Web 1.0 = Static documents and basic server-side business logic

Web 2.0 = Dynamic documents with Ajax and interactive page elements* - called RIAA (Rich Internet Applications) or recently SaaS

Web 3.0 = Either the Semantic Web (giving meaning to web content), SPA (Single Page Applications), decentralized web, or blockchain. Depending on who you talk to. Really depending on which industry the person you are talking to wants to promote as the next big thing.

The point is, there is no definition of web 3.0 and there won't be. No one person has the right to version the Internet. Because the web is not one single thing anymore. And that's OK. I just wish people would stop trying to call it that.

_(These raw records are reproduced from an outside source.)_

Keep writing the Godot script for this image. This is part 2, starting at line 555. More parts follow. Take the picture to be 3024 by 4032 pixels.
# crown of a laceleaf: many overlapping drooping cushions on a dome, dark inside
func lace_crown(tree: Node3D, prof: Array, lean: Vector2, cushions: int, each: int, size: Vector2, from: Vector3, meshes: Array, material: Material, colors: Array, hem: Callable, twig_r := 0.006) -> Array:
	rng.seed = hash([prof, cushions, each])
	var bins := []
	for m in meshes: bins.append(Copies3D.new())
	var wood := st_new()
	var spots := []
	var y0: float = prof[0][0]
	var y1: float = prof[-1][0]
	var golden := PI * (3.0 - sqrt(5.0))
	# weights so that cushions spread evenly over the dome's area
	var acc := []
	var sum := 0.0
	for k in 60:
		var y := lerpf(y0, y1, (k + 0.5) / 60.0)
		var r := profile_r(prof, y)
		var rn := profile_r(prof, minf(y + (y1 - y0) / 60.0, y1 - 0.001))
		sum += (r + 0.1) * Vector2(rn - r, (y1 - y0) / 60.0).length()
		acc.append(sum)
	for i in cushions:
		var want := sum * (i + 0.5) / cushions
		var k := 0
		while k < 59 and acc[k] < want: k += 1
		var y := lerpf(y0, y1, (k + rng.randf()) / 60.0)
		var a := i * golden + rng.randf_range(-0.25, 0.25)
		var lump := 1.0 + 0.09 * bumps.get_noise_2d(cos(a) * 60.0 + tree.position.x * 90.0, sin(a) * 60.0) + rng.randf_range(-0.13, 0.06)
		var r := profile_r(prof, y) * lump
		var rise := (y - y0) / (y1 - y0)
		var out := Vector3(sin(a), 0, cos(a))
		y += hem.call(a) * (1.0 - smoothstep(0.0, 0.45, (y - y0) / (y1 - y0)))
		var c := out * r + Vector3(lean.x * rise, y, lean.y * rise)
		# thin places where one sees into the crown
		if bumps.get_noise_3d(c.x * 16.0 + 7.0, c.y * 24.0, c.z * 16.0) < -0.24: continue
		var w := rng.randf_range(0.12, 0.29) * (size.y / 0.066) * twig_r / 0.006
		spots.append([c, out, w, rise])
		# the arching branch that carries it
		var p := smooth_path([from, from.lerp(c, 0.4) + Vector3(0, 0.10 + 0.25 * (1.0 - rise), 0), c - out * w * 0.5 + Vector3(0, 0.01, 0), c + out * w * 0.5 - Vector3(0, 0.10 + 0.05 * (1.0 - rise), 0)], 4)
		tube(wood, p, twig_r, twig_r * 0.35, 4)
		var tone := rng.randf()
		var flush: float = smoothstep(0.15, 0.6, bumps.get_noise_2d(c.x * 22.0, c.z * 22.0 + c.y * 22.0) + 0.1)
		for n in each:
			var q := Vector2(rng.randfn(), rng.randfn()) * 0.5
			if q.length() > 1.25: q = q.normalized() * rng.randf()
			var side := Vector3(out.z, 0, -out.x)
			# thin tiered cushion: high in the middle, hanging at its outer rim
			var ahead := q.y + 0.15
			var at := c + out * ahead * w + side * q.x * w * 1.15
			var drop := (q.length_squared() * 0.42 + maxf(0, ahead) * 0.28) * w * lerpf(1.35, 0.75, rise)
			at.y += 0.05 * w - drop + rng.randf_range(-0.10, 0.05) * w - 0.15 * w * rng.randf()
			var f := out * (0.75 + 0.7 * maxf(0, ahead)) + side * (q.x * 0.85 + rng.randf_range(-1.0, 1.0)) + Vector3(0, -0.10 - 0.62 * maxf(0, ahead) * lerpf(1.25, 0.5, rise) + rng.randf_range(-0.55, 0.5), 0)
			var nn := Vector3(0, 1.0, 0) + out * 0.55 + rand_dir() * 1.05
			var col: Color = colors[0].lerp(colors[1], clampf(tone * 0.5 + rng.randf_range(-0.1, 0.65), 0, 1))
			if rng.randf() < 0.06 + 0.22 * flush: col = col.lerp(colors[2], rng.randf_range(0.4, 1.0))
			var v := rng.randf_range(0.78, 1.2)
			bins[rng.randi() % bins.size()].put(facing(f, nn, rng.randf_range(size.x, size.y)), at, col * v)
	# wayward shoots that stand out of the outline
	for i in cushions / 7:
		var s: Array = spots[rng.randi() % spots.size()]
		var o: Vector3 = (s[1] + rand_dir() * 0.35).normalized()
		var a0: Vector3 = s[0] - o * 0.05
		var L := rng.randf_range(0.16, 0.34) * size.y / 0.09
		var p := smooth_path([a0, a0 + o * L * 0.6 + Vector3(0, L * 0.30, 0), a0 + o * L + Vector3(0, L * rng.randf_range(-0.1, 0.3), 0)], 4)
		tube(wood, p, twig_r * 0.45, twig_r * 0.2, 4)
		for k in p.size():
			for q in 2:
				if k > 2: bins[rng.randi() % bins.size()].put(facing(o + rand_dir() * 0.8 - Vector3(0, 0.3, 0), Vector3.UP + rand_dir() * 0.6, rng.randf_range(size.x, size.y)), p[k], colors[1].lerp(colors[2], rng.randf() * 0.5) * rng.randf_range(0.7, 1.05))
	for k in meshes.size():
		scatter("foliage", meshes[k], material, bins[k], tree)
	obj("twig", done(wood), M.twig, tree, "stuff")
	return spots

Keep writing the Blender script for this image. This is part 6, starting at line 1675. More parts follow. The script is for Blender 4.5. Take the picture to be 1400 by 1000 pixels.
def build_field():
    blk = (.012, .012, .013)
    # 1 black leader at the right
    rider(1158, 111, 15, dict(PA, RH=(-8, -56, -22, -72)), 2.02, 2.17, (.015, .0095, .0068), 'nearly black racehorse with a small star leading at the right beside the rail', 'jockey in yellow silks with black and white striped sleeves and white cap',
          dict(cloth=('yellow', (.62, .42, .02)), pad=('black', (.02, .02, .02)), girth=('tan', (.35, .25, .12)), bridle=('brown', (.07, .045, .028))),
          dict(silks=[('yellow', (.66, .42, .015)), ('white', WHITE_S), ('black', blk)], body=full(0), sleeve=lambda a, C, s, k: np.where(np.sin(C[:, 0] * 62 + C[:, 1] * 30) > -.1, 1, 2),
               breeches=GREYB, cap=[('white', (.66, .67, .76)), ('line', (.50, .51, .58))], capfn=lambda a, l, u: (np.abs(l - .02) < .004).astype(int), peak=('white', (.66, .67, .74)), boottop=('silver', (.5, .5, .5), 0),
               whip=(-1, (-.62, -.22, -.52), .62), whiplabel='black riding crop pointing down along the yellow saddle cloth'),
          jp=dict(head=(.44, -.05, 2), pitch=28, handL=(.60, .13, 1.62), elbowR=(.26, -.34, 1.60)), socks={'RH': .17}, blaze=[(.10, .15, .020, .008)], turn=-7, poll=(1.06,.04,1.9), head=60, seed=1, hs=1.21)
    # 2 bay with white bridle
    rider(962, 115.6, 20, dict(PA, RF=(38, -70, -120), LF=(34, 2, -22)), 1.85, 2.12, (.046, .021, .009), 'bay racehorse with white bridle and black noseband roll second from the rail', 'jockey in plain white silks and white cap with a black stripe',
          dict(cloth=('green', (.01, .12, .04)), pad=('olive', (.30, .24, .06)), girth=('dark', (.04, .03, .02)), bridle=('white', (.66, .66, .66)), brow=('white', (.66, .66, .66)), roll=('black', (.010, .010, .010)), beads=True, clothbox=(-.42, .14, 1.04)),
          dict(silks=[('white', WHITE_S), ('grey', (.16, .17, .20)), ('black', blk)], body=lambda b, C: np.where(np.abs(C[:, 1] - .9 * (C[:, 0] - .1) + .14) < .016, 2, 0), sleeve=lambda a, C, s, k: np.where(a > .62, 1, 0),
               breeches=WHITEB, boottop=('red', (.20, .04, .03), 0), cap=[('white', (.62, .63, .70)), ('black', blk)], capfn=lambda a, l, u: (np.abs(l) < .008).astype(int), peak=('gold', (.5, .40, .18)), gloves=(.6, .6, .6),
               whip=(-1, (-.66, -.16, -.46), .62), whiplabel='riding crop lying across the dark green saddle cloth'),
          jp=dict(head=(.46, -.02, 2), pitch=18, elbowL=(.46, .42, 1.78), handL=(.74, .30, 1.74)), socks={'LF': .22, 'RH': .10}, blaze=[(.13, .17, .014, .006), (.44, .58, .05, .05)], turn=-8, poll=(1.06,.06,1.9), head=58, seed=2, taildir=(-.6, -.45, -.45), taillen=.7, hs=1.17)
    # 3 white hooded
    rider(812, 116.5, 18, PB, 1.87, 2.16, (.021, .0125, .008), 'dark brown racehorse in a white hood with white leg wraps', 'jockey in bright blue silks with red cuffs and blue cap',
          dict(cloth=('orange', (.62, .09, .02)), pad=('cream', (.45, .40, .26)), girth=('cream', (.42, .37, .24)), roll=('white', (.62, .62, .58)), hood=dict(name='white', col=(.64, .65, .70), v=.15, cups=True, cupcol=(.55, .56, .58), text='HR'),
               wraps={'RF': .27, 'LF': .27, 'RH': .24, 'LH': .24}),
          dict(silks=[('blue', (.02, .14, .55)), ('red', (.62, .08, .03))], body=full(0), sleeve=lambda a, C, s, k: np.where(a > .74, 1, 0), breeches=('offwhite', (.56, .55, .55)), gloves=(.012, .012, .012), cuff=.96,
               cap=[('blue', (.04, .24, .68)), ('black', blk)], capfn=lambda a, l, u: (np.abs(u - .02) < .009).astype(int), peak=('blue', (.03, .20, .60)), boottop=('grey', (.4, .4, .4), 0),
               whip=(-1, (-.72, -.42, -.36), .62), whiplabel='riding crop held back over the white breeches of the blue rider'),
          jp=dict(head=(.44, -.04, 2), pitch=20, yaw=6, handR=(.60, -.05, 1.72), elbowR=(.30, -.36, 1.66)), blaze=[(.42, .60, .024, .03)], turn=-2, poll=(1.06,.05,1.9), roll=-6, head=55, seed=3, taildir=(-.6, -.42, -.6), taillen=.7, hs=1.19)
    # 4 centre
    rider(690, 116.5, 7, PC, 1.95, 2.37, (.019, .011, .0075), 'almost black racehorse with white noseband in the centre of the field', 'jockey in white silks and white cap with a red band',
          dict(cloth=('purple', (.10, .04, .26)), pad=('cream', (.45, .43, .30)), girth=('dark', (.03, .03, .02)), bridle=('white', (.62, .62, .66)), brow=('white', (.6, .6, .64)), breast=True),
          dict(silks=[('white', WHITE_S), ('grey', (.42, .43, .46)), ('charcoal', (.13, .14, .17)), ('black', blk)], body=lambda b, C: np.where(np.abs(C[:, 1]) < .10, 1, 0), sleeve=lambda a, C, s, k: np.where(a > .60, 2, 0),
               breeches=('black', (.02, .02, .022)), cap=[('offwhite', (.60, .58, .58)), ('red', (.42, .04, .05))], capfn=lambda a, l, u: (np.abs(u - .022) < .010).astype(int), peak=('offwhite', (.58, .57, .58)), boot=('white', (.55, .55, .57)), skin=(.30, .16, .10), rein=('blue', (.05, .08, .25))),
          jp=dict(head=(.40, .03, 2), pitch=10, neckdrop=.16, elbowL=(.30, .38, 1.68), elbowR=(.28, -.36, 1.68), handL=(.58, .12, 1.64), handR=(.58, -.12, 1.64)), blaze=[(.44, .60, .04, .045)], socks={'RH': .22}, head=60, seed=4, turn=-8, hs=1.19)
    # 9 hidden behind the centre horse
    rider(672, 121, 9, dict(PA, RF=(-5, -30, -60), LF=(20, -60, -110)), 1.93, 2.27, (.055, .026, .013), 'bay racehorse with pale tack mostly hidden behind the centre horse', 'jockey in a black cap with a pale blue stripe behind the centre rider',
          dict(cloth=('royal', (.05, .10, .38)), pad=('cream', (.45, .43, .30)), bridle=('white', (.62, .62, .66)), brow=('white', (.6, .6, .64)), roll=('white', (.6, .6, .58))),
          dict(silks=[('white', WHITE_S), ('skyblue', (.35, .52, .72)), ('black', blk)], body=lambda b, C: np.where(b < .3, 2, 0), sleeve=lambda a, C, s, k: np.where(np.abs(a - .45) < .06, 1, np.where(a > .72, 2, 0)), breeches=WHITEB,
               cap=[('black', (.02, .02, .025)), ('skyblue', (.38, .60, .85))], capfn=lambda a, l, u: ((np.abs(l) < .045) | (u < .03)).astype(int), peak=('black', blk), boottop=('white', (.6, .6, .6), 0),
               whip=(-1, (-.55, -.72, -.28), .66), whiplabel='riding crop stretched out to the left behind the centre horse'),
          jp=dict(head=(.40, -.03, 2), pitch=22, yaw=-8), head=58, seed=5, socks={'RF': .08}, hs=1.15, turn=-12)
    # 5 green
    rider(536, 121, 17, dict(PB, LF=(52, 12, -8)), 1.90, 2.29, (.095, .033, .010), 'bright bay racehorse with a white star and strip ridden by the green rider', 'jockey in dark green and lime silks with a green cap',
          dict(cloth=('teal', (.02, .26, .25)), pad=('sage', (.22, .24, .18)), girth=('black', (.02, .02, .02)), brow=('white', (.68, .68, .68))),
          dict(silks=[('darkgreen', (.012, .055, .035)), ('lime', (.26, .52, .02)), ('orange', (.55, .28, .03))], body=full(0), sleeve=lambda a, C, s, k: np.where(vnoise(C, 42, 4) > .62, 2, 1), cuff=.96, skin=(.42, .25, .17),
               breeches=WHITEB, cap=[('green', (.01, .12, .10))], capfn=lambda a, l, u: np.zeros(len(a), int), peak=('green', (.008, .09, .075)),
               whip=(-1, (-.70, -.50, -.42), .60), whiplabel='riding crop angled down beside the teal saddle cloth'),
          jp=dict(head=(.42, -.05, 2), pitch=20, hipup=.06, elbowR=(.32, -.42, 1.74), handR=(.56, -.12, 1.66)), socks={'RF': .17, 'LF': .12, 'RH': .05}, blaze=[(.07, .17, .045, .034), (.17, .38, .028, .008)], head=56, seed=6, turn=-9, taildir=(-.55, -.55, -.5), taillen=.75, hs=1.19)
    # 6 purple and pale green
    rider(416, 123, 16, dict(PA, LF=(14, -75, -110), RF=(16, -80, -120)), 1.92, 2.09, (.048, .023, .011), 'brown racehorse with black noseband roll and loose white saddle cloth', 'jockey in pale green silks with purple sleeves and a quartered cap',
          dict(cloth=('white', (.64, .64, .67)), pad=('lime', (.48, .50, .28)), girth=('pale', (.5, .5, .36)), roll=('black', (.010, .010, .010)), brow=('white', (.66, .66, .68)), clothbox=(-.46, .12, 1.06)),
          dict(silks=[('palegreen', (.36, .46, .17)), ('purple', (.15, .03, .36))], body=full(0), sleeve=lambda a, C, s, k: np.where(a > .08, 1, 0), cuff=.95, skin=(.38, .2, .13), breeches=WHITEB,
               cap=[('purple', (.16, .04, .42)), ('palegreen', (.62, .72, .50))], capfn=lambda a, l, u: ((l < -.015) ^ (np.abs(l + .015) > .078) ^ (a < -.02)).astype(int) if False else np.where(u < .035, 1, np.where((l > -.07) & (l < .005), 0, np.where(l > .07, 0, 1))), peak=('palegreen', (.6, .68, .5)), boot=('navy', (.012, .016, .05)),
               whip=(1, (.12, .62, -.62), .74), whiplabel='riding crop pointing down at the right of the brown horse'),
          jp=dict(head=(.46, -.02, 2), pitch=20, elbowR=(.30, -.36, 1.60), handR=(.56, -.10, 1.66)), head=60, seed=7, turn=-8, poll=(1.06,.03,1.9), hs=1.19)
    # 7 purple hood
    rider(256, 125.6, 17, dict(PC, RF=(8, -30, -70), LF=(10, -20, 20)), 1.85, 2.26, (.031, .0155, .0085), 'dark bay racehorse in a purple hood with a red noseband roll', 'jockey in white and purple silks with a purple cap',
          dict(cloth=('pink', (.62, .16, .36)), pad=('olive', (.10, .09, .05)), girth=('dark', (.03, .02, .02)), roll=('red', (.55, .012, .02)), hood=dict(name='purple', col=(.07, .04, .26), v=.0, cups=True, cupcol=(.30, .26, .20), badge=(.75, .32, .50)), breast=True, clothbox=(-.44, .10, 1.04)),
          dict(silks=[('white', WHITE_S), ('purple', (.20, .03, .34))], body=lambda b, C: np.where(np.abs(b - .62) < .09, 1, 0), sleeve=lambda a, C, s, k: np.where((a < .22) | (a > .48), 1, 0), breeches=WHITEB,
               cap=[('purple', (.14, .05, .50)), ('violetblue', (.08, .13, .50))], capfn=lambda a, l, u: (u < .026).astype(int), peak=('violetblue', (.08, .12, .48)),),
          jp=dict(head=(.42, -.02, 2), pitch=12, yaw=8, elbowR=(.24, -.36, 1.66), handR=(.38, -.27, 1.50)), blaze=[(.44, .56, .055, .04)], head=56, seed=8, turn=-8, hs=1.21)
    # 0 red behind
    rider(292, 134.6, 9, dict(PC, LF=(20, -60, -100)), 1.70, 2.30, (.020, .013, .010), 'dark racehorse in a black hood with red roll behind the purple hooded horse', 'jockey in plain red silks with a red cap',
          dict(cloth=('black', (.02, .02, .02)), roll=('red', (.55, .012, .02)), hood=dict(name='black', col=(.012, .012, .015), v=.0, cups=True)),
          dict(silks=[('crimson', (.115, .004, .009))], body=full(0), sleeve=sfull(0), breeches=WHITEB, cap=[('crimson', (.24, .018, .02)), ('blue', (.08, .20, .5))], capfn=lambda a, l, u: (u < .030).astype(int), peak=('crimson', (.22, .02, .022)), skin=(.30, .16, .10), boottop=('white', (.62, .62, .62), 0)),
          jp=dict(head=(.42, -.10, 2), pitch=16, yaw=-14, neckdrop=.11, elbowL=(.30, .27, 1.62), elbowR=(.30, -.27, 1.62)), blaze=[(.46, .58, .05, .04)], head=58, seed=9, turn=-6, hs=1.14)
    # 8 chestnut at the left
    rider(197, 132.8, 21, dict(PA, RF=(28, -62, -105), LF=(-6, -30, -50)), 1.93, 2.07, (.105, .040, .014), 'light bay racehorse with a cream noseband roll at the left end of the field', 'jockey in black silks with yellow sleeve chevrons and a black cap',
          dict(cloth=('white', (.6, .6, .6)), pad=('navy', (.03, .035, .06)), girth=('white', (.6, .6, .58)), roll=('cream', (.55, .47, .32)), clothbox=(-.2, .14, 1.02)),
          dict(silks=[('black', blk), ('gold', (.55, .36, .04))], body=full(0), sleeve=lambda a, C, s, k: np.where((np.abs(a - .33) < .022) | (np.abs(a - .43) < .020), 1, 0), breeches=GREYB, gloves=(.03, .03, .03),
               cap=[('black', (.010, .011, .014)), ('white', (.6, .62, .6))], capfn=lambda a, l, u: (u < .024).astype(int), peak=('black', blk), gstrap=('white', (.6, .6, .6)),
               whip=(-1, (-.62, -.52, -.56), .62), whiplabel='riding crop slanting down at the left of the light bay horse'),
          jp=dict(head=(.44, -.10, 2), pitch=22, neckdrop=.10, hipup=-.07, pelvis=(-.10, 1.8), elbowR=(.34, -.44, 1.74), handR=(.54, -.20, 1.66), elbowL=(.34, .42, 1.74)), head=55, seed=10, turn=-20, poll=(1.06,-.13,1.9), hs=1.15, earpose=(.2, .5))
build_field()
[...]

* Plus fewr letter "e" before "r", baby blue and/or pink logos, star burst graphics, and mirror images bellow graphics

The Semantic Web never really caught on (though you can still go to Meetups at MIT to discuss it every month) but some of the key concepts did carry over, like having elements in your XML (HTML) that convey the meaning of what is inside.

Edit: Changed "coined" to "popularized"... O'Reilly as not the first to use the term.